Membrane ageing in water treatment plants

The research article 'Membrane ageing in full-scale water treatment plants' will be published in Elsevier journal Water Research.

Abstract

Membrane filtration is a rapidly expanding choice for drinking water treatment. Unfortunately, there is limited data on long-term changes in the membranes’ performance as they age. The present research investigated changes in performance factors as well as chemical characteristics for hollow-fibre ultrafiltration membranes that ranged in age from 8 full-scale drinking water treatment plants.

Membranes were harvested by plant operators regularly and analyzed using standardized laboratory tests. Approximately half of the membranes were a new PVDF-based chemistry. These were observed to have insignificant changes in performance factors and chemical characteristics since their beginning of operation. However, because these membranes were newer, only data for the first 5 years of operation was available.

The other half of the membranes, with an older PVDF-based chemistry, were observed to have stable behaviour until approximately 5 years of operation; after this time, performance factors and chemical characteristics of the membranes began to change significantly. For these membranes, the clean water resistance and fouling rate increased after 5 years of operation. The mechanical properties of these membranes also deteriorated after 5 years of operation, suggesting that their susceptibility to breach is higher after prolonged use. These changes in performance factors paralleled, and were possibly caused by, the removal of hydrophilic additives from the membrane material.

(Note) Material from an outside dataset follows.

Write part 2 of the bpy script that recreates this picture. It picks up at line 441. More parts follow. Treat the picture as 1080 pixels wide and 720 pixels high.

Clean water resistance was identified as a good benchmark for all the parameters studied, a finding that is useful for water treatment facilities in quickly assessing the status of their membranes. Finally, although cumulative exposure dose (C*t) was not used as a metric of membrane age, we observed that when higher doses of hypochlorite were applied, all metrics changed faster than expected based only on years of operation. Therefore, limiting the magnitude of the cumulative hypochlorite dose is essential in managing membrane deterioration.

This research illuminates the knowledge gap between bench-scale ageing studies and operational water treatment plants.